Everybody was kung-fu fighting

Roughly halfway through the first episode of American Gods, the TV adaptation of Neil Gaiman’s novel, its protagonist Shadow finds a large, bearded Irish American calling himself Mad Sweeney getting right in his face. The self-described leprechaun keeps goading Shadow, newly released from jail and trying to keep out of trouble. Finally, Mad Sweeney finds the right button to press – and gets exactly what he wanted: a fist in the face and a shit-kicking bar fight.

Afterwards, as the screen cut to black, my wife turns to me and says, “Now that is how you do a fight scene.”

American Gods

I fully agree with her – even I have to admit that fight scenes are rarely what I watch films and TV series for. Sure, I enjoy a good action film, whether it’s the messy ’80s charisma of Die Hard, the pop-operatic grandeur of Kill Bill or the balletic-ballistic efficiency of John Wick, but it’s rare that I actively yearn for more fights.

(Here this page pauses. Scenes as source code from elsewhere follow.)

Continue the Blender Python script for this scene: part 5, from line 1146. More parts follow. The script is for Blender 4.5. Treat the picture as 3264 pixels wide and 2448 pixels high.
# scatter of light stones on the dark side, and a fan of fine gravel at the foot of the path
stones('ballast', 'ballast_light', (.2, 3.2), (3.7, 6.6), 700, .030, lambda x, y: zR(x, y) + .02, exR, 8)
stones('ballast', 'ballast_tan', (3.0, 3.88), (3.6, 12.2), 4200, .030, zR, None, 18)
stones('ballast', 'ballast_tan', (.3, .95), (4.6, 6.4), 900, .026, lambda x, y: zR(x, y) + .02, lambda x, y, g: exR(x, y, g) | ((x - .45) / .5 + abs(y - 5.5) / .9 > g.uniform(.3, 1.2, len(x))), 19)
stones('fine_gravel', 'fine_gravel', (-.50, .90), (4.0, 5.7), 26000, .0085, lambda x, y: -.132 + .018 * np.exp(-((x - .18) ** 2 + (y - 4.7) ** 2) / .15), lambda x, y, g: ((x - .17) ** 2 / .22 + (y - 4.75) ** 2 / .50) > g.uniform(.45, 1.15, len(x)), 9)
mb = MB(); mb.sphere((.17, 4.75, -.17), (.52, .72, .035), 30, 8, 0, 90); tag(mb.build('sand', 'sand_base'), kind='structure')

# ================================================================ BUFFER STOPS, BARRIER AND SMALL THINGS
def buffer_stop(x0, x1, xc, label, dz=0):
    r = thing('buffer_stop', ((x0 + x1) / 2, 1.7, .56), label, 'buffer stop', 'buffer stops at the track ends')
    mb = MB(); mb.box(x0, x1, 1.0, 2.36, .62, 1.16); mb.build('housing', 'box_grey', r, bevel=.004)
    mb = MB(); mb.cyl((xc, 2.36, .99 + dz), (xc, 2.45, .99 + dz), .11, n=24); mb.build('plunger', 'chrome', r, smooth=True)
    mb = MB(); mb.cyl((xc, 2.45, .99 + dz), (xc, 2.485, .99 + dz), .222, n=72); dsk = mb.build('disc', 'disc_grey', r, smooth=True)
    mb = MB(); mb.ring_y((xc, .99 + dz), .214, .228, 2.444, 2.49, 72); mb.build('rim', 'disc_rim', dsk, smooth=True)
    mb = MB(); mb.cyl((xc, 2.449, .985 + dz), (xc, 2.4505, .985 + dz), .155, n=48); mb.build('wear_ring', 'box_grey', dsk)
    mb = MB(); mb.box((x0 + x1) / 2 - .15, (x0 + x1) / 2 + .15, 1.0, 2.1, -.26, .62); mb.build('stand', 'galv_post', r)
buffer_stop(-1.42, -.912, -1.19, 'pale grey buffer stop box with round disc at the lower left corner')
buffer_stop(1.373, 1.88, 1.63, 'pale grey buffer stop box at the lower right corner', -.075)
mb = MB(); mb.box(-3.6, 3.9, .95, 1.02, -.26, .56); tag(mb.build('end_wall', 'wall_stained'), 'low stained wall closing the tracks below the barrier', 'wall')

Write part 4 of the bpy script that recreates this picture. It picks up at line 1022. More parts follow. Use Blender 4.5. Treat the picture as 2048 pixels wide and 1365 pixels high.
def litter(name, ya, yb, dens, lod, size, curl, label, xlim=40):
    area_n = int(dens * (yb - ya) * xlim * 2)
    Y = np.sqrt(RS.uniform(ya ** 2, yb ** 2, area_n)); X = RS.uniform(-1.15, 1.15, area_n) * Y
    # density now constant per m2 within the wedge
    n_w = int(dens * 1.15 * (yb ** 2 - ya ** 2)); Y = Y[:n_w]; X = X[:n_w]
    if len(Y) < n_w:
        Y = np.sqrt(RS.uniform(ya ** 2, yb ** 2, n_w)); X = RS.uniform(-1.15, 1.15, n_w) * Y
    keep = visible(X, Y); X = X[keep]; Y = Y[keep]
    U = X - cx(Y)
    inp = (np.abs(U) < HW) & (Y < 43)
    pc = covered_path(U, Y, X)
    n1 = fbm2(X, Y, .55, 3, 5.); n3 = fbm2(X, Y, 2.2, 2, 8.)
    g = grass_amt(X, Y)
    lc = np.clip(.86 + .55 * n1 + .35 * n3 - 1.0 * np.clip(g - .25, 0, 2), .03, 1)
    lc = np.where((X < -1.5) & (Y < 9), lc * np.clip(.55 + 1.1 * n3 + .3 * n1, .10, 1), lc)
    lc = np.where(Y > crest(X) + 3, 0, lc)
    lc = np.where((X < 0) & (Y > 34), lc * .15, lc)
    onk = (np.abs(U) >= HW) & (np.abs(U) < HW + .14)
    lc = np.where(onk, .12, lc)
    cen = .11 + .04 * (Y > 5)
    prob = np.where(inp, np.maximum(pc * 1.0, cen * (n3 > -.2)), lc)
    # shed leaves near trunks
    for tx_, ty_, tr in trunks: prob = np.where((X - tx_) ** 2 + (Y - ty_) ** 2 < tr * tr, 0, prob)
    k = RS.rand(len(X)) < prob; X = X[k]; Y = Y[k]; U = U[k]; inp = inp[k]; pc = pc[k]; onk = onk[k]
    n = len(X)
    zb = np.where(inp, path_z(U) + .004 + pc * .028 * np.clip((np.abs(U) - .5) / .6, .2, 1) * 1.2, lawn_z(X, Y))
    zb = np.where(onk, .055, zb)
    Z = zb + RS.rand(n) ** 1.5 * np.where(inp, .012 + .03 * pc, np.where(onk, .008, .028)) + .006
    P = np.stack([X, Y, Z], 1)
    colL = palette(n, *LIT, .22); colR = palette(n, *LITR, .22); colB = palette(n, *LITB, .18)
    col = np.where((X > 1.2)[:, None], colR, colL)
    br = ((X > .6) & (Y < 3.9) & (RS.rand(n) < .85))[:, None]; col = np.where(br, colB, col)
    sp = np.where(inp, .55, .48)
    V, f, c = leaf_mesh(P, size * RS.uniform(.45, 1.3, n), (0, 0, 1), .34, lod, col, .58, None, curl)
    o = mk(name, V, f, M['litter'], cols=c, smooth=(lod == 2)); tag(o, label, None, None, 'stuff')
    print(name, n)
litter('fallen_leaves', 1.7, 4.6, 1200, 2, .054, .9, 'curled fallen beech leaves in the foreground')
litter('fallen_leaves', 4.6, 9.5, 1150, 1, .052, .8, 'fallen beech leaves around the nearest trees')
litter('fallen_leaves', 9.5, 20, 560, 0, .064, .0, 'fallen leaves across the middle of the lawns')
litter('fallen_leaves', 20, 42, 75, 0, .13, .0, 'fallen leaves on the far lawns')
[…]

It’s worse when it comes to TV series. After having watched Buffy, Angel and most of Netflix’ Marvel series, I tend to look at TV fights as “that bit you have to get through to get to the funny/exciting/engaging part”. Buffy at least had quips and banter, but Angel‘s fights were largely po-faced mediocrities that would have me checking my watch. You’ d expect the Netflix series to do better, not least because of a larger budget – but apart from one or two fights in Daredevil (I’m thinking especially of the one-take hallway battle in the first season, though that one was mainly good because the director had obviously watched Oldboy and learned the right lesson) they simply didn’t have very good fights.

I’m sure that experts on filmic fisticuffs will be able to tell me in more detail what the Marvel TV series do right and wrong in terms of their fight scenes, but to my mind it’s two things. For one, the fights have little to no personality. Daredevil‘s second season was bad enough with its many battles against faceless ninjas. (TV Tropes’ Conservation of Ninjutsu comes to mind.) I don’t remember all that many such scenes in Jessica Jones, though that may be either because that series’ main conflict couldn’t be resolved by exchanging blows or because the fights were simply not all that memorable – though there is one late in the scene that pits Jessica against her friend, Luke Cage, so there are at least real personal stakes. Luke Cage itself suffered from its main character’s relatively uninteresting set of powers and a dreadful second-act villain, and Iron Fist was saddled with a protagonist who is to charisma what Hannibal Lecter is to vegan cuisine.


The second thing is probably a subset of the first: so many TV fights, and definitely the majority of those in the Marvel series, are deadly serious – but they’re also samey in their seriousness. The stakes are usually big, but they’re also generic. There’s rarely a twinkle there, there’s no sense of fun – and if you have a series that mostly resolves its conflicts through fighting, you’d better make those fights enjoyable to watch. If the Iron Fist doesn’t get a kick out of kicking ass, why should we? It’s no coincidence that one of the only fights in Iron Fist that is at least somewhat enjoyable pits Danny Rand against a drunk, goofy, irreverent opponent that briefly made me wish the series was about him instead. (Apparently the actor, Lewis Tan, auditioned for the lead part, and chances are he would’ve improved the series considerably, even if the scripts would’ve still been dodgy.)

Iron Fist

Not every fight scene has to be fun, and you can make a compelling battle that is altogether serious – but if you’re spending a considerable part of your film or series having characters beating each other up, make it interesting. Make it meaningful. Give it personality. Fights shouldn’t feel like an obligation and nothing more. They should express something about the people fighting, and if I’m not interested in them – or at the very least in one of them – I don’t much care about who gets a bloody nose and who walks out of that ring.

I’m not hoping that American Gods will feature fist fights every episode, but neither do I dread that possibility, because the Mad Sweeney bar fight had energy and it was fun. One of the things the Marvel series could very much learn from it is that if a series whose bread and butter isn’t the biff!, bang! and zow! of fisticuffs does better at battle than a series that is about super-powered good guys and villains facing off against each other, well, you’re going to get your ass kicked.